_Task goal:_ Transcribe every line exactly and omit anything that is a picture.
--------------------------------------------------
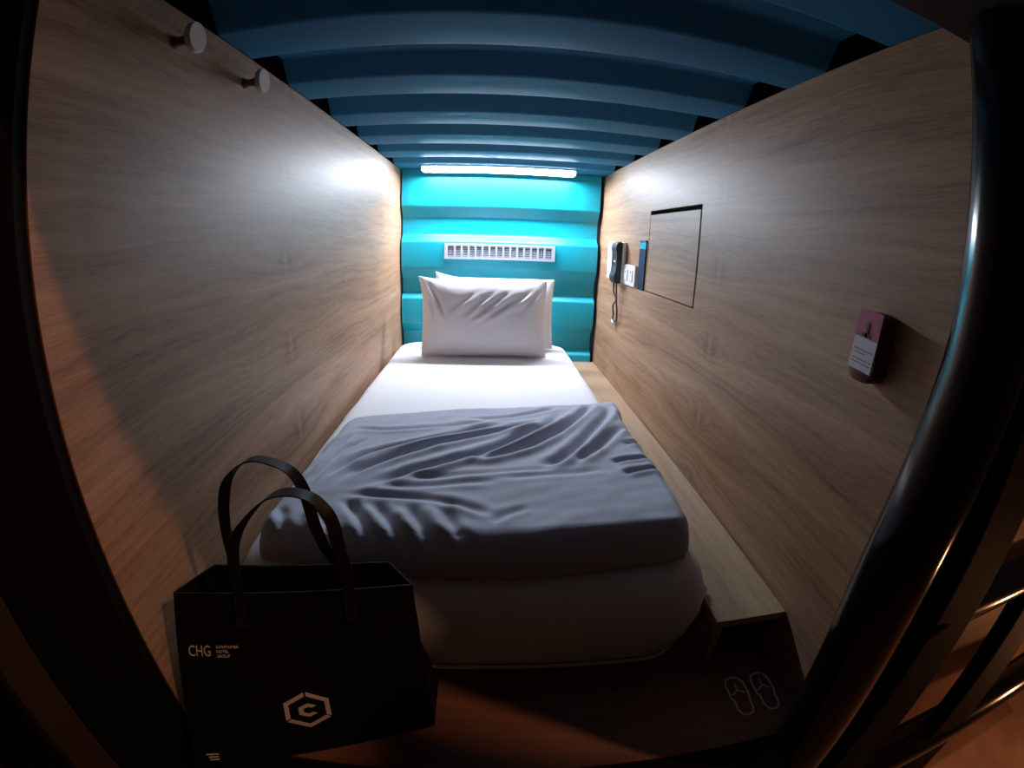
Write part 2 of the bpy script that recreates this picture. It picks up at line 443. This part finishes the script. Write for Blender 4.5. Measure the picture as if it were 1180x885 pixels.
# ---------------------------------------------------------------- duvet
CRE = [  # crease centre lines on the duvet (x, y), depth, width
 ([(.17, .84), (.254, .945), (.359, 1.03), (.466, 1.103), (.578, 1.178), (.70, 1.25)], .015, .014),
 ([(.21, .80), (.335, .897), (.42, .949), (.511, 1.017), (.58, 1.085), (.68, 1.20), (.76, 1.34)], .016, .014),
 ([(.47, .965), (.522, .985), (.635, 1.065), (.742, 1.201), (.824, 1.34), (.86, 1.42)], .015, .013),
 ([(.627, .921), (.704, .992), (.802, 1.152), (.883, 1.301), (.91, 1.40)], .014, .013),
 ([(.70, .94), (.773, 1.015), (.844, 1.111), (.923, 1.217)], .010, .012),
 ([(.140, .811), (.184, .934), (.235, 1.016), (.38, 1.096), (.50, 1.17), (.62, 1.23)], .010, .011),
 ([(.125, 1.178), (.249, 1.165), (.437, 1.203), (.56, 1.26)], .005, .012),
 ([(.436, 1.246), (.548, 1.264), (.667, 1.315), (.74, 1.37)], .005, .011),
 ([(.125, .82), (.145, .92), (.158, 1.02), (.196, 1.10)], .007, .009),
 ([(.105, .85), (.115, .95), (.128, 1.05), (.15, 1.14)], .006, .009),
 ([(.225, .785), (.280, .705), (.314, .634)], .009, .011), ([(.290, .765), (.342, .69), (.379, .631)], .008, .011),
 ([(.363, .754), (.398, .684), (.423, .639)], .010, .012), ([(.421, .763), (.449, .702), (.472, .651)], .007, .011),
 ([(.172, .752), (.218, .687), (.239, .634)], .009, .011), ([(.11, .742), (.128, .687), (.149, .644)], .007, .011),
 ([(.20, .80), (.33, .79), (.46, .765), (.54, .72)], .006, .011), ([(.512, .874), (.664, .891), (.787, .917)], .003, .011),
 ([(.27, .825), (.40, .838), (.55, .865)], .004, .010), ([(.30, .862), (.43, .88), (.58, .91), (.70, .92)], .003, .009),
 ([(.80, .949), (.868, .97), (.925, .979)], .008, .009), ([(.812, .886), (.867, .908), (.93, .92)], .007, .009),
 ([(.863, 1.06), (.914, 1.082), (.95, 1.09)], .007, .009), ([(.52, .70), (.55, .735), (.60, .76)], .004, .010)]
CREP = [(spline(c, 8), a, w) for c, a, w in [([(p[0], p[1], 0) for p in c], a, w) for c, a, w in CRE]]
def crease(x, y):
    h = 0
    p = Vector((x, y, 0))
    for P, a, w in CREP:
        best = None
        n = len(P) - 1
        for i in range(n):
            A, B = P[i], P[i + 1]; ab = B - A
            tt = max(0, min(1, (p - A).dot(ab) / max(1e-9, ab.length_squared)))
            q = A + ab * tt; dd = (p - q).length
            if best is None or dd < best[0]:
                cross = ab.x * (p.y - A.y) - ab.y * (p.x - A.x)
                best = (dd, cross > 0, (i + tt) / n)
        d, side, s = best
        if d > w * 4.5: continue
        env = min(1, s / .22, (1 - s) / .22); env = max(0, env); env = env * env * (3 - 2 * env)
        sd = d if side else -d
        h += a * env * (-math.exp(-(sd / w) ** 2) + .75 * math.exp(-((sd + 1.9 * w) / (1.1 * w)) ** 2) + .45 * math.exp(-((sd - 1.9 * w) / (1.2 * w)) ** 2))
    return h
def duvet():
    bm = bmesh.new(); nx, ny = 200, 170
    LE = [(.075, .648), (.062, .72), (.066, .85), (.072, 1.0), (.070, 1.15), (.072, 1.32)]
    RE = [(.905, .668), (.928, .73), (.936, .90), (.935, 1.05), (.945, 1.30), (.975, 1.50)]
    def ev(E, s):
        k = s * (len(E) - 1); i = min(len(E) - 2, int(k)); f = k - i
        P = spline([(*p, 0) for p in E[max(0, i - 1):i + 3]], 1) if False else None
        return Vector((E[i][0] * (1 - f) + E[i + 1][0] * f, E[i][1] * (1 - f) + E[i + 1][1] * f))
    top = []
    for j in range(ny + 1):
        b = j / ny; s = .5 - .5 * math.cos(math.pi * b); s = .6 * s + .4 * b
        L, R = ev(LE, s), ev(RE, s)
        row = []
        for i in range(nx + 1):
            a = i / nx; r = .5 - .5 * math.cos(math.pi * a); r = .55 * r + .45 * a
            P = L.lerp(R, r)
            bulge = -.030 * math.sin(math.pi * r) * (1 - s) ** 3 + .010 * math.sin(math.pi * r * 2) * s ** 4
            x, y = P.x, P.y + bulge
            x += .010 * noise.noise(Vector((y * 9, 3, 0))) * (2 * r - 1)
            dl, dr = r * (R.x - L.x), (1 - r) * (R.x - L.x)
            length = R.y * r + L.y * (1 - r)
            df = s * .75; db = (1 - s) * .75
            def rd(d, rad): 
                q = max(0, 1 - d / rad); return math.sqrt(max(0, 1 - q * q))
            e = min(1, rd(df, .11)) * rd(db, .055) * rd(dl, .05) * rd(dr, .045)
            H = .092 - .030 * s ** 2 - .012 * (1 - r) ** 3
            z = .2455 + H * e
            fade = min(1, e * 1.15) ** 2
            z += crease(x, y) * fade * (1.0 if s > .1 else .8)
            z += fade * (.0045 * noise.noise(Vector((x * 6 + y * 3, y * 9 - x * 4, 1))) + .0018 * noise.noise(Vector((x * 16 + y * 10, y * 26 - x * 12, 2))))
            row.append(bm.verts.new((x, y, max(.2457, z))))
        top.append(row)
    bot = [[bm.verts.new((v.co.x, v.co.y, .2450)) for v in row] for row in (top[0], top[-1])]
    for j in range(ny):
        for i in range(nx): bm.faces.new((top[j][i], top[j][i + 1], top[j + 1][i + 1], top[j + 1][i]))
    # underside with a tucked rim
    bl = [bm.verts.new((top[j][0].co.x, top[j][0].co.y, .2450)) for j in range(1, ny)]
    br = [bm.verts.new((top[j][-1].co.x, top[j][-1].co.y, .2450)) for j in range(1, ny)]
    loop_t = top[0] + [top[j][-1] for j in range(1, ny)] + top[-1][::-1] + [top[j][0] for j in range(ny - 1, 0, -1)]
    loop_b = bot[0] + br + bot[1][::-1] + bl[::-1]
    n = len(loop_t)
    for i in range(n): bm.faces.new((loop_b[i], loop_b[(i + 1) % n], loop_t[(i + 1) % n], loop_t[i]))
    bm.faces.new(loop_b[::-1])
    # let the front roll hang out a little over its own foot
    for v in bm.verts:
        z = v.co.z - .245
        if v.co.y < .80 and z < .05:
            k = 1 - z / .05
            v.co.y += .018 * k * k * (1 if v.co.y < .70 else 0)
    return bm
o = obj('duvet', duvet(), M_DUVET, loc=(.5, 1.0, .245), smooth=True)
o['label'] = 'folded grey duvet with deep wrinkles lying across the foot of the bed'; o['category'] = 'duvet'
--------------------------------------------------
_Written solution:_
Write part 2 of the bpy script that recreates this picture. It picks up at line 443. This part finishes the script. Write for Blender 4.5. Measure the picture as if it were 1180x885 pixels.
# ---------------------------------------------------------------- duvet
CRE = [  # crease centre lines on the duvet (x, y), depth, width
 ([(.17, .84), (.254, .945), (.359, 1.03), (.466, 1.103), (.578, 1.178), (.70, 1.25)], .015, .014),
 ([(.21, .80), (.335, .897), (.42, .949), (.511, 1.017), (.58, 1.085), (.68, 1.20), (.76, 1.34)], .016, .014),
 ([(.47, .965), (.522, .985), (.635, 1.065), (.742, 1.201), (.824, 1.34), (.86, 1.42)], .015, .013),
 ([(.627, .921), (.704, .992), (.802, 1.152), (.883, 1.301), (.91, 1.40)], .014, .013),
 ([(.70, .94), (.773, 1.015), (.844, 1.111), (.923, 1.217)], .010, .012),
 ([(.140, .811), (.184, .934), (.235, 1.016), (.38, 1.096), (.50, 1.17), (.62, 1.23)], .010, .011),
 ([(.125, 1.178), (.249, 1.165), (.437, 1.203), (.56, 1.26)], .005, .012),
 ([(.436, 1.246), (.548, 1.264), (.667, 1.315), (.74, 1.37)], .005, .011),
 ([(.125, .82), (.145, .92), (.158, 1.02), (.196, 1.10)], .007, .009),
 ([(.105, .85), (.115, .95), (.128, 1.05), (.15, 1.14)], .006, .009),
 ([(.225, .785), (.280, .705), (.314, .634)], .009, .011), ([(.290, .765), (.342, .69), (.379, .631)], .008, .011),
 ([(.363, .754), (.398, .684), (.423, .639)], .010, .012), ([(.421, .763), (.449, .702), (.472, .651)], .007, .011),
 ([(.172, .752), (.218, .687), (.239, .634)], .009, .011), ([(.11, .742), (.128, .687), (.149, .644)], .007, .011),
 ([(.20, .80), (.33, .79), (.46, .765), (.54, .72)], .006, .011), ([(.512, .874), (.664, .891), (.787, .917)], .003, .011),
 ([(.27, .825), (.40, .838), (.55, .865)], .004, .010), ([(.30, .862), (.43, .88), (.58, .91), (.70, .92)], .003, .009),
 ([(.80, .949), (.868, .97), (.925, .979)], .008, .009), ([(.812, .886), (.867, .908), (.93, .92)], .007, .009),
 ([(.863, 1.06), (.914, 1.082), (.95, 1.09)], .007, .009), ([(.52, .70), (.55, .735), (.60, .76)], .004, .010)]
CREP = [(spline(c, 8), a, w) for c, a, w in [([(p[0], p[1], 0) for p in c], a, w) for c, a, w in CRE]]
def crease(x, y):
    h = 0
    p = Vector((x, y, 0))
    for P, a, w in CREP:
        best = None
        n = len(P) - 1
        for i in range(n):
            A, B = P[i], P[i + 1]; ab = B - A
            tt = max(0, min(1, (p - A).dot(ab) / max(1e-9, ab.length_squared)))
            q = A + ab * tt; dd = (p - q).length
            if best is None or dd < best[0]:
                cross = ab.x * (p.y - A.y) - ab.y * (p.x - A.x)
                best = (dd, cross > 0, (i + tt) / n)
        d, side, s = best
        if d > w * 4.5: continue
        env = min(1, s / .22, (1 - s) / .22); env = max(0, env); env = env * env * (3 - 2 * env)
        sd = d if side else -d
        h += a * env * (-math.exp(-(sd / w) ** 2) + .75 * math.exp(-((sd + 1.9 * w) / (1.1 * w)) ** 2) + .45 * math.exp(-((sd - 1.9 * w) / (1.2 * w)) ** 2))
    return h
def duvet():
    bm = bmesh.new(); nx, ny = 200, 170
    LE = [(.075, .648), (.062, .72), (.066, .85), (.072, 1.0), (.070, 1.15), (.072, 1.32)]
    RE = [(.905, .668), (.928, .73), (.936, .90), (.935, 1.05), (.945, 1.30), (.975, 1.50)]
    def ev(E, s):
        k = s * (len(E) - 1); i = min(len(E) - 2, int(k)); f = k - i
        P = spline([(*p, 0) for p in E[max(0, i - 1):i + 3]], 1) if False else None
        return Vector((E[i][0] * (1 - f) + E[i + 1][0] * f, E[i][1] * (1 - f) + E[i + 1][1] * f))
    top = []
    for j in range(ny + 1):
        b = j / ny; s = .5 - .5 * math.cos(math.pi * b); s = .6 * s + .4 * b
        L, R = ev(LE, s), ev(RE, s)
        row = []
        for i in range(nx + 1):
            a = i / nx; r = .5 - .5 * math.cos(math.pi * a); r = .55 * r + .45 * a
            P = L.lerp(R, r)
            bulge = -.030 * math.sin(math.pi * r) * (1 - s) ** 3 + .010 * math.sin(math.pi * r * 2) * s ** 4
            x, y = P.x, P.y + bulge
            x += .010 * noise.noise(Vector((y * 9, 3, 0))) * (2 * r - 1)
            dl, dr = r * (R.x - L.x), (1 - r) * (R.x - L.x)
            length = R.y * r + L.y * (1 - r)
            df = s * .75; db = (1 - s) * .75
            def rd(d, rad): 
                q = max(0, 1 - d / rad); return math.sqrt(max(0, 1 - q * q))
            e = min(1, rd(df, .11)) * rd(db, .055) * rd(dl, .05) * rd(dr, .045)
            H = .092 - .030 * s ** 2 - .012 * (1 - r) ** 3
            z = .2455 + H * e
            fade = min(1, e * 1.15) ** 2
            z += crease(x, y) * fade * (1.0 if s > .1 else .8)
            z += fade * (.0045 * noise.noise(Vector((x * 6 + y * 3, y * 9 - x * 4, 1))) + .0018 * noise.noise(Vector((x * 16 + y * 10, y * 26 - x * 12, 2))))
            row.append(bm.verts.new((x, y, max(.2457, z))))
        top.append(row)
    bot = [[bm.verts.new((v.co.x, v.co.y, .2450)) for v in row] for row in (top[0], top[-1])]
    for j in range(ny):
        for i in range(nx): bm.faces.new((top[j][i], top[j][i + 1], top[j + 1][i + 1], top[j + 1][i]))
    # underside with a tucked rim
    bl = [bm.verts.new((top[j][0].co.x, top[j][0].co.y, .2450)) for j in range(1, ny)]
    br = [bm.verts.new((top[j][-1].co.x, top[j][-1].co.y, .2450)) for j in range(1, ny)]
    loop_t = top[0] + [top[j][-1] for j in range(1, ny)] + top[-1][::-1] + [top[j][0] for j in range(ny - 1, 0, -1)]
    loop_b = bot[0] + br + bot[1][::-1] + bl[::-1]
    n = len(loop_t)
    for i in range(n): bm.faces.new((loop_b[i], loop_b[(i + 1) % n], loop_t[(i + 1) % n], loop_t[i]))
    bm.faces.new(loop_b[::-1])
    # let the front roll hang out a little over its own foot
    for v in bm.verts:
        z = v.co.z - .245
        if v.co.y < .80 and z < .05:
            k = 1 - z / .05
            v.co.y += .018 * k * k * (1 if v.co.y < .70 else 0)
    return bm
o = obj('duvet', duvet(), M_DUVET, loc=(.5, 1.0, .245), smooth=True)
o['label'] = 'folded grey duvet with deep wrinkles lying across the foot of the bed'; o['category'] = 'duvet'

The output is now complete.